ATENÇÃO: Spoilers de Pinguim a seguir!
Quando o Batman de Matt Reeves chegou aos cinemas, lá em 2022, ficou claro que a maior virtude dessa nova versão do herói era trazer o Homem-Morcego para um contexto que combinava o “sombrio e realista” que dita o cinemão hollywoodiano contemporâneo com as características inteiramente irreais - e, por isso mesmo, inteiramente representativas da realidade - da Gotham City dos quadrinhos. Pinguim, por outro lado, meio que transformou esse equilíbrio em brincadeira: a série começou com a balança pendendo mais para o lado do quadrinesco, mas foi fazendo curvas na direção do tradicionalmente dramático com o passar dos episódios, culminando na semana passada em um capítulo sóbrio dedicado aos abusos do sanatório de Arkham.
“Homecoming” é de certa forma uma continuação dessa mesma brincadeira, mas aumentando a frequência com a qual o pêndulo se move de um lado para o outro. No roteiro assinado por Breannah Gibson (Young Love) e Shaye Ogbonna (The Chi), e na direção certeira de Helen Shaver, Gotham City está constantemente vestindo e despindo um disfarce de normalidade até bastante convincente, nos atraindo para uma falsa sensação de familiaridade que é imediatamente quebrada pelo que o universo Batman tem de mais grotesco e extrapolado em seus cenários e situações. E, quer saber? Por ser tão francamente operada, essa oscilação mais diverte - e dá peso às entrelinhas pop da série - do que incomoda.

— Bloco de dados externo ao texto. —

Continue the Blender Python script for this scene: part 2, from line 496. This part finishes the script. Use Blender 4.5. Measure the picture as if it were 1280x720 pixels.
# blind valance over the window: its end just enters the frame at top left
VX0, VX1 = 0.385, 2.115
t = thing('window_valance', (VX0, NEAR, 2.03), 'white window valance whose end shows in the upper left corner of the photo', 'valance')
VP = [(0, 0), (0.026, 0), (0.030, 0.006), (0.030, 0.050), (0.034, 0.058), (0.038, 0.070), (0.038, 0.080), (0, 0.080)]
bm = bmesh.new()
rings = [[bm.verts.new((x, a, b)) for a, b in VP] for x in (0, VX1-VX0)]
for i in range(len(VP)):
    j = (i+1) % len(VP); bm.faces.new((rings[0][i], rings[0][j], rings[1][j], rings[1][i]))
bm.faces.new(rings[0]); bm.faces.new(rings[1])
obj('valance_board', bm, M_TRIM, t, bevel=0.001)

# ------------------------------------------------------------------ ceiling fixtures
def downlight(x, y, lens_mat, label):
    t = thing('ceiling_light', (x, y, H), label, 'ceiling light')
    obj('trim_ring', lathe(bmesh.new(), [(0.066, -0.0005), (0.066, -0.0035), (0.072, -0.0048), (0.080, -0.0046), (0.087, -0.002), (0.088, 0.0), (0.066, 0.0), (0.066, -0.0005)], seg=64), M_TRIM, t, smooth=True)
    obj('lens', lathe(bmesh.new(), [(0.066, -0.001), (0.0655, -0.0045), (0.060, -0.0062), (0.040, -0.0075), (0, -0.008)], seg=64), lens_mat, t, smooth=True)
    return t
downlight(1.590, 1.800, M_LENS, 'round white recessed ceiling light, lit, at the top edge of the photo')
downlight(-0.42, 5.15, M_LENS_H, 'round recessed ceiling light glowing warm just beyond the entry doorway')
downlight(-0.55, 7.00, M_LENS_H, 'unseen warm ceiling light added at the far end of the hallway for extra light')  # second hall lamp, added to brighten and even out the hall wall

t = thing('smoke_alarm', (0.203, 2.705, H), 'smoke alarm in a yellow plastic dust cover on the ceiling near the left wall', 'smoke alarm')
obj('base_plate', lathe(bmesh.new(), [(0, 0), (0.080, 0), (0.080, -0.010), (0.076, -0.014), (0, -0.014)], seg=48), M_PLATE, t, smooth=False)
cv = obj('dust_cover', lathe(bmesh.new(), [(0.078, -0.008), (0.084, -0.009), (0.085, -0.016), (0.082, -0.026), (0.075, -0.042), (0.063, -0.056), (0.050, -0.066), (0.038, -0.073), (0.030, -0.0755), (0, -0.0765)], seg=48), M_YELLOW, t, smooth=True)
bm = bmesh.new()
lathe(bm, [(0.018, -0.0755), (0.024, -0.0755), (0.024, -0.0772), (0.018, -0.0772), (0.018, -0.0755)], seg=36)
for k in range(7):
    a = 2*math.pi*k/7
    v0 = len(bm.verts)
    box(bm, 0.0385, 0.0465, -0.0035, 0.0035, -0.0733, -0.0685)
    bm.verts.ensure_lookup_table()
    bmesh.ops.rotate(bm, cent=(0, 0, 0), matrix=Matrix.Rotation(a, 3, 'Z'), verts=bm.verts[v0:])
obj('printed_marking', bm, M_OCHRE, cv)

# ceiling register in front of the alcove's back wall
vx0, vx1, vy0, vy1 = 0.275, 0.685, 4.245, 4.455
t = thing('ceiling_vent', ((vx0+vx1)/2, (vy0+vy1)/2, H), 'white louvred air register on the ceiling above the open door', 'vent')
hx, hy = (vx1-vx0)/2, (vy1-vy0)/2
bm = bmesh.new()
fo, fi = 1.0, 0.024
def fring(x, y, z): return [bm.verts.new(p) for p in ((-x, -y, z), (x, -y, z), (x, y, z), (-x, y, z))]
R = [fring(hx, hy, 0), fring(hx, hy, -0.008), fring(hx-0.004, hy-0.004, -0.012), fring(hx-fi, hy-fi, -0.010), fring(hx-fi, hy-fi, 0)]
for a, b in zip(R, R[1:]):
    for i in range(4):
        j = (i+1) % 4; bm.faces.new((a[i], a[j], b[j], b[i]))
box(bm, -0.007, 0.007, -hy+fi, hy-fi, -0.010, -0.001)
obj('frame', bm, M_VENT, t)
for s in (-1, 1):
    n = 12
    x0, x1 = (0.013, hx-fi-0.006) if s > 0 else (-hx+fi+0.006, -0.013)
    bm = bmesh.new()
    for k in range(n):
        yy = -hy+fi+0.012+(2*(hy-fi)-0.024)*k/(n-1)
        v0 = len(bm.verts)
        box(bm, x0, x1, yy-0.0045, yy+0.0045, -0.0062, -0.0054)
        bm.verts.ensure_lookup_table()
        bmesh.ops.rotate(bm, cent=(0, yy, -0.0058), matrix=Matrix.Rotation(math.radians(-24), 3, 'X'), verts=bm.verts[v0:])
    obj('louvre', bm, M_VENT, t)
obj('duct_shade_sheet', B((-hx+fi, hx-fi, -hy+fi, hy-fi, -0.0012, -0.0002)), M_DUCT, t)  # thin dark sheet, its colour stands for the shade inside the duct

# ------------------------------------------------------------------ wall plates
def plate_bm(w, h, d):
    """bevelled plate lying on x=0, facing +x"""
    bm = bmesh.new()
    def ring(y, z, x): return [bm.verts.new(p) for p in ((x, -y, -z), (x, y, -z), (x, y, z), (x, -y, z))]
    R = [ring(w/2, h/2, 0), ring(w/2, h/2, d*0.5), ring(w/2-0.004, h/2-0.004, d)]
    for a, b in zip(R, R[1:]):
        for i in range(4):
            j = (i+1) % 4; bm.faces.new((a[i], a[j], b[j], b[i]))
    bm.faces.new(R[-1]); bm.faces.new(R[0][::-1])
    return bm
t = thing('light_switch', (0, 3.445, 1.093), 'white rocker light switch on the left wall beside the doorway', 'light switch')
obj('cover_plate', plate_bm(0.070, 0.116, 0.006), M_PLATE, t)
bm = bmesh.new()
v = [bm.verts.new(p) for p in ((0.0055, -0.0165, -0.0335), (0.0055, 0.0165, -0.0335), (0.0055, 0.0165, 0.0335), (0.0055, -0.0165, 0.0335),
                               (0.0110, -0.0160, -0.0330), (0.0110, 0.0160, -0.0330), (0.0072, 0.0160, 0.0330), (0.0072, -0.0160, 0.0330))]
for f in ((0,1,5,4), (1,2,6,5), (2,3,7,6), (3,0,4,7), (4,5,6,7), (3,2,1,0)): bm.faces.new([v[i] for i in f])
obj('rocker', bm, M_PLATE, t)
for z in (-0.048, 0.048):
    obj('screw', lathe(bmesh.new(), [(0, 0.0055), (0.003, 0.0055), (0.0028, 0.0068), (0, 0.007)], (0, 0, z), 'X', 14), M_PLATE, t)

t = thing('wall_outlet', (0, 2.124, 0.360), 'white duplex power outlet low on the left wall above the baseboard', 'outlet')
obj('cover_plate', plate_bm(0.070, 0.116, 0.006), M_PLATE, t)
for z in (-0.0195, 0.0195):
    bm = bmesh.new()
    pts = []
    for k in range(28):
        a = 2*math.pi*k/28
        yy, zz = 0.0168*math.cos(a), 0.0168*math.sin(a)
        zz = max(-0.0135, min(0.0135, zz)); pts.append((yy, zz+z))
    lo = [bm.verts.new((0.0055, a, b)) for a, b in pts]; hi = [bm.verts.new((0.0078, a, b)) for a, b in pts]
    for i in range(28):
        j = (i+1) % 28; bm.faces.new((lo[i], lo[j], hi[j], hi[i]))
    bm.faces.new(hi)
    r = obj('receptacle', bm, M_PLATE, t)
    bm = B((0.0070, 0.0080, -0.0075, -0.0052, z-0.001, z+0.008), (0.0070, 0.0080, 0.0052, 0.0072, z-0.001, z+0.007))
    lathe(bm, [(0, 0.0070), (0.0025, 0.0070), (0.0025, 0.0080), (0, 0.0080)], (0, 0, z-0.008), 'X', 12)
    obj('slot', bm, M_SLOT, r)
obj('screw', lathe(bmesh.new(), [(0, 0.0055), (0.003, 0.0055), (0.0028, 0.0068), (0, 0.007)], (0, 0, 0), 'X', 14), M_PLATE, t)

Sempre que Sofia Falcone (Cristin Milioti) está em cena, por exemplo, Pinguim se delicia em retorcer a história de máfia que começou contando para se encaixar na pose de supervilã novelística da personagem, completa com um casaco de pele decadente e um delineado preto melodramático. Conforme ela termina de dar o golpe em seus parentes e sugere uma aliança com Sal Maroni (Clancy Brown) para derrotar o protagonista, o roteiro de Gibson e Ogbonna abandona sem cerimônia o simulacro de Família Soprano que parecia tão caro aos críticos no começo da temporada, optando por um confronto clássico de super vilões ao invés disso.
Oz (Colin Farrell), enquanto isso, vai adquirindo traços cada vez mais caricatos conforme é empurrado para extremos de crueldade pelas adversidades em seu caminho. Natural, portanto, que ele termine o episódio retornando à sua antiga vizinhança - renderizada em detalhes caóticos de carros capotados (“Olha só, estacionamento privilegiado”) e lixo nas ruas pela direção de arte da série, Crown Point se transfigura no lugar onde o Pinguim confronta a sua relação ressentida com a mãe antes de se enterrar nos esgotos de Gotham, onde ele sempre pertenceu. E o momento se mostra catártico de uma forma integral, que vai muito além do easter egg ou da nerdice.
O que a série muito claramente conseguiu fazer, no fim das contas, foi aquilo que toda história em quadrinhos de qualidade consegue: criar personagens profundamente reais dentro de um mundo profundamente irreal, e contar com eles uma história que abraça com empolgação e senso de humor ambos os adjetivos. É um triunfo admirável.